A new United Nations report expects a disturbing to gloomy trade and economic outlook for the world’s poorer countries in 2026. The UN team does not dare to lay the blame on US President Donald Trump’s tariff blitz but signs are already visible that poor people have begun to suffer from its destabilizing effects.
A chief implication is that in trying to enrich Americans, Trump may be triggering more poverty around the world that could worsen income inequalities, social unrest, terrorism and violence within nations.
These are disturbing prospects against the current backdrop of the Russia-Ukraine war of attrition, the many cruel Jihadist wars across Africa’s Sahel region, and Israel’s continuing strikes on Gaza, the West Bank, Lebanon and Syria.

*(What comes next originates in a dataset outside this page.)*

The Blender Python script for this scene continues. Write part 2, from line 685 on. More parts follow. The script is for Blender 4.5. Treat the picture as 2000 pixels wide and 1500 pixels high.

Highlighting fragilities, UNCTAD, the UN trade and development agency, pointed out that this year’s trade uncertainties are “particularly damaging to smaller and vulnerable developing economies which are asymmetrically affected by tariff escalation and face mounting debt service costs and climate crises”.
“The asymmetry is striking. Economies of the global South today account for over 40 per cent of global output, more than 50 per cent of foreign direct investment inflows and more than 40 per cent of trade,” it noted
Importantly, world trade has evolved beyond the chain of suppliers that has dominated expert discussions in recent years. It is also, notably, the chain of credit lines, payment systems, currency markets and capital flows without which even the most carefully aligned supply chains for goods and services cannot function.
UNCTAD’s annual 2025 report published this month reminds us that behind every shipment, there is a credit line; behind every container, an exchange rate; and behind every trade route, a network of banks.
A critical but often overlooked fact is that over 90% of world trade now depends on trade finance. This means that banks, platforms that clear transactions, and complex financial instruments like derivatives determine who can trade, on what terms and at what cost.
These vital financial enablers of world trade are firmly controlled by the US, and to a lesser extent by the EU, which implies that they can coerce or even throttle any small country’s trade at will by limiting access to financial clearing networks. They can use punitive sanctions to force developing countries to obey their political demands, such as punishing Russia by stifling its oil exports.
Large trading countries like China, India, Indonesia and Brazil can resist coercion to some extent but most others cannot do so. Unlike trade in goods, which is diversified, global finance remains highly concentrated leaving much of the global South on the margins.
The increasing role of financial mechanisms has transformed commodity markets, which are the mainstay of poor country exports. It is now a matter of concern that commodity pricing increasingly reflects financial strategies of intermediaries rather than actual supply and demand. For instance, in global food systems, financial manipulation accounts for over 75 per cent of the earnings of major trading companies.
Producers in developing countries struggle to compete against large multinational enterprises that exploit financial markets for pricing advantages. The share of merchandise exports from developing countries has grown from roughly 30 per cent in 2000, to over 45 per cent today. But they remain peripheral to the equity and bond markets that finance long-term development.
For instance, the West’s market capitalization stands at over three times that of all the other countries, with 40 per cent of the global bond market residing in just the US.
“Sitting on the periphery means that developing countries access credit on far more expensive terms and operate with financial infrastructure lacking the depth and liquidity to support domestic capital formation,” the report said.
US tariffs disproportionately harm developing countries by making exports less competitive, raising costs for consumers in poorer nations, and hindering their long-term development by limiting market access to the crucial U.S. market. They reduce demand for key poorer country exports, e.g., agriculture and textiles, causing job losses, increasing poverty through higher food and other goods prices, and forcing weaker nations to find new markets despite intense global competition.